● Problem to work on: What is needed is an exact repeat of the lines from the line containing "Generate a Blender" through the final line of the entries below, and nothing else.

● Supplied records:
========================================================================
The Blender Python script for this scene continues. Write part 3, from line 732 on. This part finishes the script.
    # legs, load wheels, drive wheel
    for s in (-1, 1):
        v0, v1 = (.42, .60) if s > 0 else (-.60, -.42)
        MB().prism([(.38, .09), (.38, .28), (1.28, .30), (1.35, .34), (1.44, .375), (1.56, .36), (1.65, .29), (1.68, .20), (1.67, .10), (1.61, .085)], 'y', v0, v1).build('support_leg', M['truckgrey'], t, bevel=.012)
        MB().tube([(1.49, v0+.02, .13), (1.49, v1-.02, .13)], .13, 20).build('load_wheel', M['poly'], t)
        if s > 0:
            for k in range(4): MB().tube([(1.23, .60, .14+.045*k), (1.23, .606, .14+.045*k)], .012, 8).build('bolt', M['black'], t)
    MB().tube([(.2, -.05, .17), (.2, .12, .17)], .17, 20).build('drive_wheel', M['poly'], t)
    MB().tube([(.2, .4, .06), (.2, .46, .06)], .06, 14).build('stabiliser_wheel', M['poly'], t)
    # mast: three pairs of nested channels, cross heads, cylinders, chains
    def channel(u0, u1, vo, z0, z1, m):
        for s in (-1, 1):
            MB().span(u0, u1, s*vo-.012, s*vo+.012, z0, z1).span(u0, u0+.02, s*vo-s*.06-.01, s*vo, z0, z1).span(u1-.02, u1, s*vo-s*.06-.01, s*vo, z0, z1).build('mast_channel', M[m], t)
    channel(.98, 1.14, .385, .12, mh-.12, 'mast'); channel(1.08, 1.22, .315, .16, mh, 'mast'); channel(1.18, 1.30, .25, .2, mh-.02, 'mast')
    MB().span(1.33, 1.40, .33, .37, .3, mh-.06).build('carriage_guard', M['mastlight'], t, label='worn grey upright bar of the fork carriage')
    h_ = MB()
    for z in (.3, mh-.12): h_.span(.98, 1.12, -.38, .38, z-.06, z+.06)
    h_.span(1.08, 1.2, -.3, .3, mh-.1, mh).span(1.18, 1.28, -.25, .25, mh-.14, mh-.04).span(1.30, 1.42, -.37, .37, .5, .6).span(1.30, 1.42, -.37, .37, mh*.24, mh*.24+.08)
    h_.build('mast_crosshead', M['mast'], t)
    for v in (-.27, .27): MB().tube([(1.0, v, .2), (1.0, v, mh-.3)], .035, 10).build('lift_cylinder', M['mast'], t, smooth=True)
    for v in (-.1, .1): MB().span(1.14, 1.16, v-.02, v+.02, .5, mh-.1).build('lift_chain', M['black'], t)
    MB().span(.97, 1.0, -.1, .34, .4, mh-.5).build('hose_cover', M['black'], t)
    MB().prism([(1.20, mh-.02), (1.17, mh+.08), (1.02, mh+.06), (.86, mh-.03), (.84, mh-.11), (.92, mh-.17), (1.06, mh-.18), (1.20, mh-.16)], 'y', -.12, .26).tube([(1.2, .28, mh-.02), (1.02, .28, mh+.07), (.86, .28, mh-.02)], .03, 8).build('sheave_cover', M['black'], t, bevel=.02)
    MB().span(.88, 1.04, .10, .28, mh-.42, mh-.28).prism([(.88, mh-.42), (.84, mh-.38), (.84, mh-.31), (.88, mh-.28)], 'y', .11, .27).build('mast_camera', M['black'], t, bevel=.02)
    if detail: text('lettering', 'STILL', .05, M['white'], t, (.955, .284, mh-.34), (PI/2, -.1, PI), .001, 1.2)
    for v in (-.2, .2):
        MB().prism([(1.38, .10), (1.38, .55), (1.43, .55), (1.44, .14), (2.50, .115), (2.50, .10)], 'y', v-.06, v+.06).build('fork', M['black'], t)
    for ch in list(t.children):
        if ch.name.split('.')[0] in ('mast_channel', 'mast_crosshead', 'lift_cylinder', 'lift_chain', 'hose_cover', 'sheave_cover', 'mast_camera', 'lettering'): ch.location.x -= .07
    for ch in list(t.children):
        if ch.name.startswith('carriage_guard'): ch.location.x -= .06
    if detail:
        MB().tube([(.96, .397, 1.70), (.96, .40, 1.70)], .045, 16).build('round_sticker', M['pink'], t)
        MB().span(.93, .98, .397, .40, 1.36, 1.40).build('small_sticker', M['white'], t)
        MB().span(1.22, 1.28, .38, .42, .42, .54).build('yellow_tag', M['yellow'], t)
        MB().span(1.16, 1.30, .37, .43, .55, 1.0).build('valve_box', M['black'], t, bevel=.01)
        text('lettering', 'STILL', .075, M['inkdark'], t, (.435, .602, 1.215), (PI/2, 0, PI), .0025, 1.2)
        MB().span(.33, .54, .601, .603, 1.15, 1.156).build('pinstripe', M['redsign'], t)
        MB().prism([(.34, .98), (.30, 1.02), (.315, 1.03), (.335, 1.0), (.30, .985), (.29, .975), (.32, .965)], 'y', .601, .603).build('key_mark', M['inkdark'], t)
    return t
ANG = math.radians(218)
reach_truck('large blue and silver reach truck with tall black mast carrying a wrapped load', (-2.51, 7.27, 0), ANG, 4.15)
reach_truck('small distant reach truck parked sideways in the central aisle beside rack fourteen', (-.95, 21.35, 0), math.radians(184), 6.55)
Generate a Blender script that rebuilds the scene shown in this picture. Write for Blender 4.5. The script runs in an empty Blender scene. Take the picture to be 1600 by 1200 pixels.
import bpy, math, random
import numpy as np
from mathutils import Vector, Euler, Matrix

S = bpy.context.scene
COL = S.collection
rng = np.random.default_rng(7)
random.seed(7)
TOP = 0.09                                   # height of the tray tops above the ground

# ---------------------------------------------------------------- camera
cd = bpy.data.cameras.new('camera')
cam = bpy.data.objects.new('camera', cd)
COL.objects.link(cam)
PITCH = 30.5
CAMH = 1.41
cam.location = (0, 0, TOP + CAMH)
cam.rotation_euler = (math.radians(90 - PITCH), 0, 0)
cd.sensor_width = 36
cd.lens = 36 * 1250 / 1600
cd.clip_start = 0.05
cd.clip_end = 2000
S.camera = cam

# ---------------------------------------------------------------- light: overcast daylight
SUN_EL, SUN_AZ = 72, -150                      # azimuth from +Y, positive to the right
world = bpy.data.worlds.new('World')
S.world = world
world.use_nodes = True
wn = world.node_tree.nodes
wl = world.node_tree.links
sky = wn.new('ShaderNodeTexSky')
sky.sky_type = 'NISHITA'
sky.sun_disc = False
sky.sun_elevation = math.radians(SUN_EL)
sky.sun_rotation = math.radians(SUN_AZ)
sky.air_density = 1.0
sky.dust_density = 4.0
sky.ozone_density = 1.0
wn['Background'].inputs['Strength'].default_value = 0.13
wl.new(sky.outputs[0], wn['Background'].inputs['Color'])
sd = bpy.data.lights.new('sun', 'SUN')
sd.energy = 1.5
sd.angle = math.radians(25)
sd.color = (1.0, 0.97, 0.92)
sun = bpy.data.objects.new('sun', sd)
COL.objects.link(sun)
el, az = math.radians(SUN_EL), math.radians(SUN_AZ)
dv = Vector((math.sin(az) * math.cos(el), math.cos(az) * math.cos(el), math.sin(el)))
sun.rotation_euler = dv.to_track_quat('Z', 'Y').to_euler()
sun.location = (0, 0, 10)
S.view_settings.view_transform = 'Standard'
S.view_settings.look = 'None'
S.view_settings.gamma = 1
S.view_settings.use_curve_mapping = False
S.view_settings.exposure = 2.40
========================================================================
● Expected answer:
Generate a Blender script that rebuilds the scene shown in this picture. Write for Blender 4.5. The script runs in an empty Blender scene. Take the picture to be 1600 by 1200 pixels.
import bpy, math, random
import numpy as np
from mathutils import Vector, Euler, Matrix

S = bpy.context.scene
COL = S.collection
rng = np.random.default_rng(7)
random.seed(7)
TOP = 0.09                                   # height of the tray tops above the ground

# ---------------------------------------------------------------- camera
cd = bpy.data.cameras.new('camera')
cam = bpy.data.objects.new('camera', cd)
COL.objects.link(cam)
PITCH = 30.5
CAMH = 1.41
cam.location = (0, 0, TOP + CAMH)
cam.rotation_euler = (math.radians(90 - PITCH), 0, 0)
cd.sensor_width = 36
cd.lens = 36 * 1250 / 1600
cd.clip_start = 0.05
cd.clip_end = 2000
S.camera = cam

# ---------------------------------------------------------------- light: overcast daylight
SUN_EL, SUN_AZ = 72, -150                      # azimuth from +Y, positive to the right
world = bpy.data.worlds.new('World')
S.world = world
world.use_nodes = True
wn = world.node_tree.nodes
wl = world.node_tree.links
sky = wn.new('ShaderNodeTexSky')
sky.sky_type = 'NISHITA'
sky.sun_disc = False
sky.sun_elevation = math.radians(SUN_EL)
sky.sun_rotation = math.radians(SUN_AZ)
sky.air_density = 1.0
sky.dust_density = 4.0
sky.ozone_density = 1.0
wn['Background'].inputs['Strength'].default_value = 0.13
wl.new(sky.outputs[0], wn['Background'].inputs['Color'])
sd = bpy.data.lights.new('sun', 'SUN')
sd.energy = 1.5
sd.angle = math.radians(25)
sd.color = (1.0, 0.97, 0.92)
sun = bpy.data.objects.new('sun', sd)
COL.objects.link(sun)
el, az = math.radians(SUN_EL), math.radians(SUN_AZ)
dv = Vector((math.sin(az) * math.cos(el), math.cos(az) * math.cos(el), math.sin(el)))
sun.rotation_euler = dv.to_track_quat('Z', 'Y').to_euler()
sun.location = (0, 0, 10)
S.view_settings.view_transform = 'Standard'
S.view_settings.look = 'None'
S.view_settings.gamma = 1
S.view_settings.use_curve_mapping = False
S.view_settings.exposure = 2.40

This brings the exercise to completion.